Jokowi mengaku ingin membaca pemikiran kaum muda agar pemerintah tidak keliru dalam mempersiapkan kebijakan ke depan. “Kami harus melihat bagaimana anak muda dan generasi milenial kita,” kata Jokowi usai menonton acara musik “We The Fest” tahun lalu.
Segmen milenial memang memiliki potensi pemilih cukup besar. Survei Centre for Strategic and International Studies (CSIS) yang bertajuk Orientasi Sosial, Ekonomi dan Politik Generasi Milenial menyebutkan bahwa dari 600 milenial, elektabilitas Jokowi mencapai 33 persen, lebih tinggi Prabowo Subianto yang hanya mendapat tingkat kesukaan 25 persen.
Dari survei yang sama, 30,6 persen pengguna media sosial Facebook memilih Jokowi sebagai Presiden, 2 persen lebih banyak dari Prabowo. Selain itu lebih dari 80 persen milenial optimistis pemerintahan di bawah Jokowi dan Wakil Presiden Jusuf Kalla mampu meningkatkan pembangunan.

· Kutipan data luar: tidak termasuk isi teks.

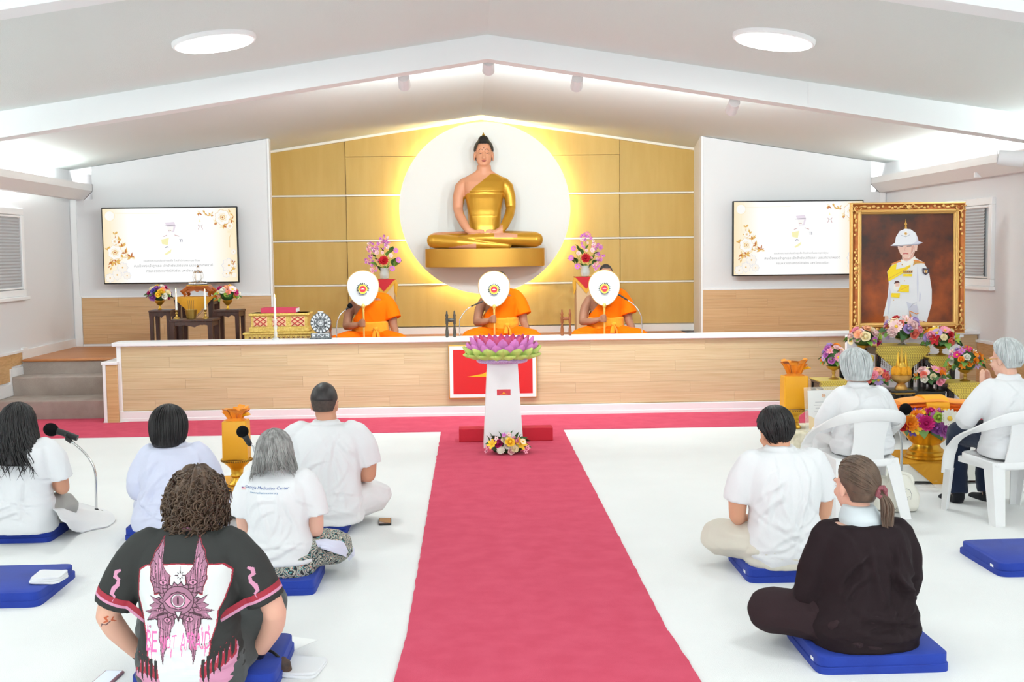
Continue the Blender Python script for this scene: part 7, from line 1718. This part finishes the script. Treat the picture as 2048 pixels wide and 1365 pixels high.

Kejadian berbanding lurus juga terjadi di kelompok muslim. Survei Populi Center menyebut Jokowi unggul atas Prabowo di banyak organisasi Islam besar seperti Nahdatul Ulama (NU) sebanyak 66 %, Muhammadiyah (56,4 %), hingga Persatuan Islam atau Persis (61,9 %). Bahkan, Jokowi juga masih unggul dari Prabowo di segmen umat Islam yang tidak terikat organisasi dengan rasio 57,1 persen. “NU adalah pendukung terbesar Jokowi,” kata peneliti Populi Center Hartanto Rosojadi sebagaimana dikutip Kompas.
Pilihan Jokowi menggarap dua segmen ini diyakini akan menjadi kekuatannya dalam Pilpres mendatang. Dengan menggandeng Ma’ruf Amin, Jokowi dapat berfokus untuk menggarap kalangan milenial sementara Ma’ruf menggarap pemilih muslim.
Direktur Eksekutif Indo Barometer M. Qadari bahkan memprediksi kekuatan Jokowi sesungguhnya berada pada milenial. Hal itu mengingat Jokowi telah menggarap pemilih ini sejak 2014. Tak hanya itu, Qadari memastikan lawan terdekatnya yakni Sandiaga Uno bahkan tidak memiliki orisinalitas tersebut. “Hanya Jokowi yang tidak berubah gaya sejak lama,” ujarnya.
Meski demikian, Jokowi juga memiliki potensi berebut pemilih milenial dengan keberadaan Agus Harimurti Yudhoyono. Ini lantaran umur Agus masih berada di bawah 45 tahun dan dapat menjadi faktor mengejutkan Jokowi. “Sedangkan untuk pemilih Islam sudah tidak ada masalah.” kata pengamat politik Universitas Paramadina Hendri Satrio.